I'm making a game which have strong basic design based on multiplayer but also should provide a really interesting and self-sufficient solo game. A bit like a real-time strategy game. The events and actions taken shouldn't be as massive and immediate as in a FPS, so you can also think the networking like for an RTS. It's a PC game, targetting Windows, MacOSX and Linux (Ubuntu & Fedora). It's programmed in C++, using a variety of open source libraries, so I have great (potential) control over the performances.
So far I always considered that just making the game work with two applications, client & server, even in solo mode was ok.
However, as I'm in the process of starting the network code I'm having doubts about if it's a good idea. I'm not a specialist so I might be missing something in my analysis.
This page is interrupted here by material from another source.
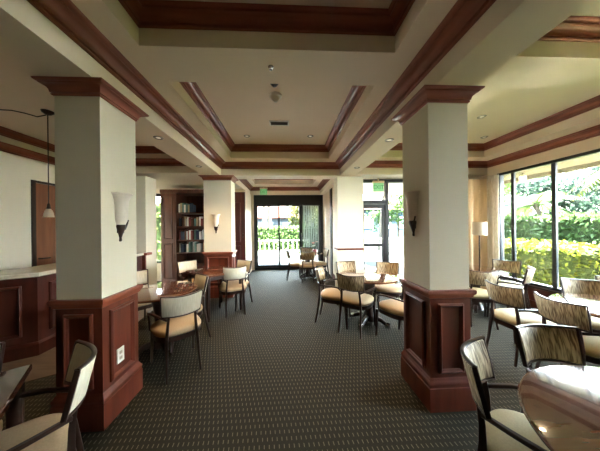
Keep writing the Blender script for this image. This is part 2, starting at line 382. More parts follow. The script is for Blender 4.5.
MB().bar([(.50, yd, .95), (.50, yd - .03, .98), (.50, yd - .03, 1.22), (.50, yd, 1.25)], (.011,)).build('door_handle', M['white'], q)
# storefront door and side light
w = MB(); ya, yb = 4.96, 5.04
w.box(1.70, XR, ya, yb, 2.50, ZS - .001); w.box(2.33, 2.405, ya, yb, 0, 2.50); w.box(1.70, 2.33, ya, yb, 2.0, 2.09); w.box(1.70, 1.74, ya, yb, 0, 2.5); w.box(2.405, 3.1, ya, yb, 0, .08); w.box(3.06, 3.12, ya, yb, 0, 2.5)
o = struct(w.build('door_2', M['black'], smooth=False))
f = MB(); f.box(1.745, 1.82, ya + .02, yb - .02, .02, 1.995); f.box(2.245, 2.325, ya + .02, yb - .02, .02, 1.995); f.box(1.82, 2.245, ya + .02, yb - .02, .02, .22); f.box(1.82, 2.245, ya + .02, yb - .02, 1.9, 1.995)
f.box(1.82, 2.245, ya, ya + .04, 1.0, 1.07)
q = f.build('door_leaf', M['black'], o, smooth=False)
MB().box(1.82, 2.245, 4.995, 5.003, .22, 1.9).build('glass_pane', M['glass'], q, smooth=False)
MB().box(1.74, 2.33, 4.995, 5.003, 2.09, 2.5).build('transom_pane', M['glass'], o, smooth=False)
MB().box(2.405, 3.06, 4.995, 5.003, .08, 2.5).build('side_pane', M['glass'], o, smooth=False)
struct(MB().box(3.12, XR, 4.9, 5.04, 0, ZS).build('wall_storefront', M['cream'], smooth=False))
# wooden bar-room door
o = struct(MB().box(XL - .1, XL - .02, 4.03, 4.9, 0, 2.32).build('door_3', M['doorwood'], smooth=False))
MB().bar([(XL - .02, 4.10, .96), (XL + .05, 4.10, .96), (XL + .05, 4.22, .96)], (.012,)).build('door_handle', M['bronze'], o)
c = MB().box(XL - .1, XL + .02, 3.97, 4.03, 0, 2.36); c.box(XL - .1, XL + .02, 4.03, 4.92, 2.32, 2.36); struct(c.build('trim_24', M['darkwood'], smooth=False))
# mahogany closet door in the foyer block
d = MB(); d.box(-1.88, -1.25, 6.30, 6.335, .02, 2.3)
o = d.build('door_4', M['redwood'], smooth=False); struct(o)
pf = MB()
for xa in (-1.84, -1.545):
    for za, zb in ((.15, .95), (1.05, 2.2)): panel_frame(pf, (xa, 6.30, 0), (1, 0, 0), (0, -1, 0), .21, za, zb, .02)
pf.build('panel_moulding', M['redwood'], o, smooth=False)
MB().bar([(-1.27, 6.30, 1.2), (-1.27, 6.26, 1.2), (-1.27, 6.26, 1.3), (-1.27, 6.30, 1.3)], (.01,)).build('door_handle', M['bronze'], o)
d = MB().box(-1.94, -1.88, 6.30, 6.34, 0, 2.36); d.box(-1.25, -1.205, 6.29, 6.34, 0, 2.5); d.box(-1.88, -1.25, 6.30, 6.34, 2.3, 2.5); struct(d.build('trim_25', M['redwood'], smooth=False))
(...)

I see these pros and cons:
Pros:
The game works only one way so if I fix a bug it should apply on all game modes, whatever the distance with the server is;
Basic networking issues would be detected early, including behaviour with the protection softwares (firewall) installed (i am not specialist so this might be wrong);
Cons:
I suppose that even if it should be really fast enough, networking client and server on the same computer would still be slower than no networking and message passing in (one) process memory.
Maybe debugging would be more difficult? I don't have experience in this case but so far I assume that debugging with Visual Studio allows me to debug multiple process so it shouldn't be really different. Also, remote debugging.
My question is: is there a big disadvantage that I missed? Or maybe there are advantages that I missed and that should encourage me to just continue with only client-server game sessions?